■ Exercise aim ■
Copy out the material below in full, but not its images.

■ Material provided ■
# # # #
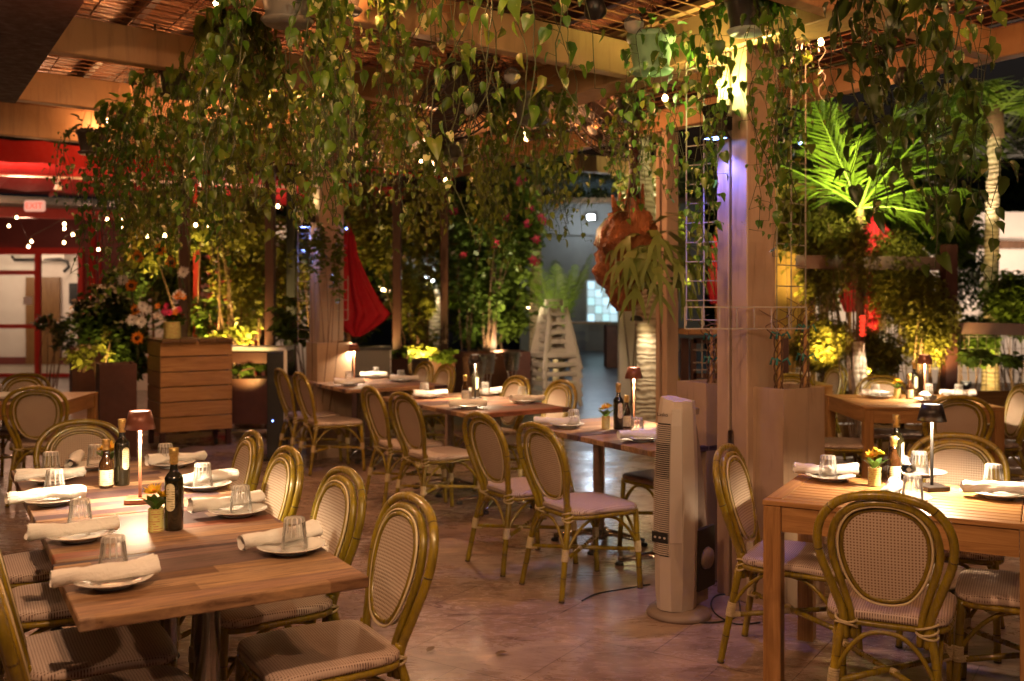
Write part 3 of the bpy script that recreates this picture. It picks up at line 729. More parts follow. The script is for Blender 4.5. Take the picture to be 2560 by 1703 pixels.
# wire mesh in each bay
def wire_panel(label, a, b_, c, d, z, r=.003, su=.11, sv=.21):
    """quad a-b-c-d: wires parallel to ab spaced su, wires parallel to ad spaced sv"""
    b = MB()
    def lines(p, q, p2, q2, sp):
        n = max(2, int(max((p2 - p).length, (q2 - q).length) / sp))
        for i in range(n + 1):
            f = i / n; s_ = p.lerp(p2, f); e = q.lerp(q2, f)
            b.bar(Vector((s_.x, s_.y, z)), Vector((e.x, e.y, z)), r * 2, r * 2)
    lines(a, b_, d, c, su); z += r * 2; lines(a, d, b_, c, sv)
    return tag(obj('wire_mesh_panel', b, M['wire']), label, 'wire mesh', 'wire mesh panels under the roof')
for k in range(5):
    lab = ['over the camera', 'behind the nearest hanging leaves', 'over the grey hanging pot', 'over the long vine curtain', 'farthest back over the ceiling fans'][k]
    wire_panel('rusty wire mesh panel of the wide bay ' + lab, Bl[k][0], Bl[k][1], Bl[k + 1][1], Bl[k + 1][0], ZB + .225)
for k in range(6):
    lab = ['off beyond the tall palm', 'above the dark trailing vines', 'beside the lit pillar top', 'over the pillar planters', 'behind the green pot', 'over the hanging root'][k]
    wire_panel('rusty wire mesh panel of the narrow bay ' + lab, Cl[k][0], Cl[k][1], Cl[k + 1][1], Cl[k + 1][0], ZB + .17, su=.2, sv=.11)
# purlins and the corrugated sheet over everything
b = MB(); a = A0 - U0 * 5.5 - VP * 3.6; c = A0 - U0 * 5.5 + VP * 2.2; d = A0 + U0 * 6.1 + VP * 2.0; e = A0 + U0 * 6.1 - VP * 3.6
zz = ZB + .52
b.add([(*p.to_2d(), z) for z in (zz, zz + .03) for p in (a, c, d, e)], [(0, 1, 2, 3), (7, 6, 5, 4), (0, 4, 5, 1), (1, 5, 6, 2), (2, 6, 7, 3), (3, 7, 4, 0)])
rf = tag(obj('pergola_roof', b, M['roof']), 'brown corrugated sheet roof over the dining patio', 'roof')
for k in range(13):
    o = VP * (-3.4 + k * .46); b = MB(); b.bar(A0 - U0 * 5.4 + o + Vector((0, 0, zz - .045)), A0 + U0 * 6.0 + o + Vector((0, 0, zz - .045)), .045, .085)
    obj('purlin', b, M['redpost'], rf)
# dark soffit slab on the far left
b = MB(); p0 = LE - U0 * 5.5; p1 = cross_line(Bl[4][0], V0, LE, U0); q0 = p0 - VP * 4; q1 = p1 - VP * 4
b.add([(*p.to_2d(), z) for z in (ZB - .02, ZB + .3) for p in (p0, p1, q1, q0)], [(3, 2, 1, 0), (4, 5, 6, 7), (0, 1, 5, 4), (1, 2, 6, 5), (2, 3, 7, 6), (3, 0, 4, 7)])
tag(obj('soffit', b, M['maroon']), 'dark maroon roof soffit at the edge of the patio roof', 'soffit')

# ------------------------------------------------------------------ pillars
def pillar(name, label, corner, top=ZB, w1=.2, w2=.21):
    """twin post with a dark groove; corner = the near corner, faces along U and VP"""
    t = thing('pillar', label, 'pillar', (corner.x, corner.y, 0), 0, 'tan pergola pillars'); u = U0.normalized(); v = VP
    R = Matrix((v, u, Vector((0, 0, 1)))).transposed(); h = top - .004
    for k, (a, wd) in enumerate(((0, w1 * .54), (w1 * .54 + .022, w1 * .42))):
        b = MB(); b.box(v * (w2 / 2 + .0) + u * (a + wd / 2) + Vector((0, 0, h / 2)), (w2 - .006 * k, wd, h), mtx=R, bev=.005); obj('post', b, M['pillar'], t)
    b = MB(); b.box(v * (w2 / 2) + u * (w1 * .54 + .011) + Vector((0, 0, h / 2)), (w2 - .05, .020, h - .01), mtx=R); obj('groove_filler', b, M['slot'], t)
    return t
c1 = Vector((1.20, 5.08, 0))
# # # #
■ Response ■
Write part 3 of the bpy script that recreates this picture. It picks up at line 729. More parts follow. The script is for Blender 4.5. Take the picture to be 2560 by 1703 pixels.
# wire mesh in each bay
def wire_panel(label, a, b_, c, d, z, r=.003, su=.11, sv=.21):
    """quad a-b-c-d: wires parallel to ab spaced su, wires parallel to ad spaced sv"""
    b = MB()
    def lines(p, q, p2, q2, sp):
        n = max(2, int(max((p2 - p).length, (q2 - q).length) / sp))
        for i in range(n + 1):
            f = i / n; s_ = p.lerp(p2, f); e = q.lerp(q2, f)
            b.bar(Vector((s_.x, s_.y, z)), Vector((e.x, e.y, z)), r * 2, r * 2)
    lines(a, b_, d, c, su); z += r * 2; lines(a, d, b_, c, sv)
    return tag(obj('wire_mesh_panel', b, M['wire']), label, 'wire mesh', 'wire mesh panels under the roof')
for k in range(5):
    lab = ['over the camera', 'behind the nearest hanging leaves', 'over the grey hanging pot', 'over the long vine curtain', 'farthest back over the ceiling fans'][k]
    wire_panel('rusty wire mesh panel of the wide bay ' + lab, Bl[k][0], Bl[k][1], Bl[k + 1][1], Bl[k + 1][0], ZB + .225)
for k in range(6):
    lab = ['off beyond the tall palm', 'above the dark trailing vines', 'beside the lit pillar top', 'over the pillar planters', 'behind the green pot', 'over the hanging root'][k]
    wire_panel('rusty wire mesh panel of the narrow bay ' + lab, Cl[k][0], Cl[k][1], Cl[k + 1][1], Cl[k + 1][0], ZB + .17, su=.2, sv=.11)
# purlins and the corrugated sheet over everything
b = MB(); a = A0 - U0 * 5.5 - VP * 3.6; c = A0 - U0 * 5.5 + VP * 2.2; d = A0 + U0 * 6.1 + VP * 2.0; e = A0 + U0 * 6.1 - VP * 3.6
zz = ZB + .52
b.add([(*p.to_2d(), z) for z in (zz, zz + .03) for p in (a, c, d, e)], [(0, 1, 2, 3), (7, 6, 5, 4), (0, 4, 5, 1), (1, 5, 6, 2), (2, 6, 7, 3), (3, 7, 4, 0)])
rf = tag(obj('pergola_roof', b, M['roof']), 'brown corrugated sheet roof over the dining patio', 'roof')
for k in range(13):
    o = VP * (-3.4 + k * .46); b = MB(); b.bar(A0 - U0 * 5.4 + o + Vector((0, 0, zz - .045)), A0 + U0 * 6.0 + o + Vector((0, 0, zz - .045)), .045, .085)
    obj('purlin', b, M['redpost'], rf)
# dark soffit slab on the far left
b = MB(); p0 = LE - U0 * 5.5; p1 = cross_line(Bl[4][0], V0, LE, U0); q0 = p0 - VP * 4; q1 = p1 - VP * 4
b.add([(*p.to_2d(), z) for z in (ZB - .02, ZB + .3) for p in (p0, p1, q1, q0)], [(3, 2, 1, 0), (4, 5, 6, 7), (0, 1, 5, 4), (1, 2, 6, 5), (2, 3, 7, 6), (3, 0, 4, 7)])
tag(obj('soffit', b, M['maroon']), 'dark maroon roof soffit at the edge of the patio roof', 'soffit')

# ------------------------------------------------------------------ pillars
def pillar(name, label, corner, top=ZB, w1=.2, w2=.21):
    """twin post with a dark groove; corner = the near corner, faces along U and VP"""
    t = thing('pillar', label, 'pillar', (corner.x, corner.y, 0), 0, 'tan pergola pillars'); u = U0.normalized(); v = VP
    R = Matrix((v, u, Vector((0, 0, 1)))).transposed(); h = top - .004
    for k, (a, wd) in enumerate(((0, w1 * .54), (w1 * .54 + .022, w1 * .42))):
        b = MB(); b.box(v * (w2 / 2 + .0) + u * (a + wd / 2) + Vector((0, 0, h / 2)), (w2 - .006 * k, wd, h), mtx=R, bev=.005); obj('post', b, M['pillar'], t)
    b = MB(); b.box(v * (w2 / 2) + u * (w1 * .54 + .011) + Vector((0, 0, h / 2)), (w2 - .05, .020, h - .01), mtx=R); obj('groove_filler', b, M['slot'], t)
    return t
c1 = Vector((1.20, 5.08, 0))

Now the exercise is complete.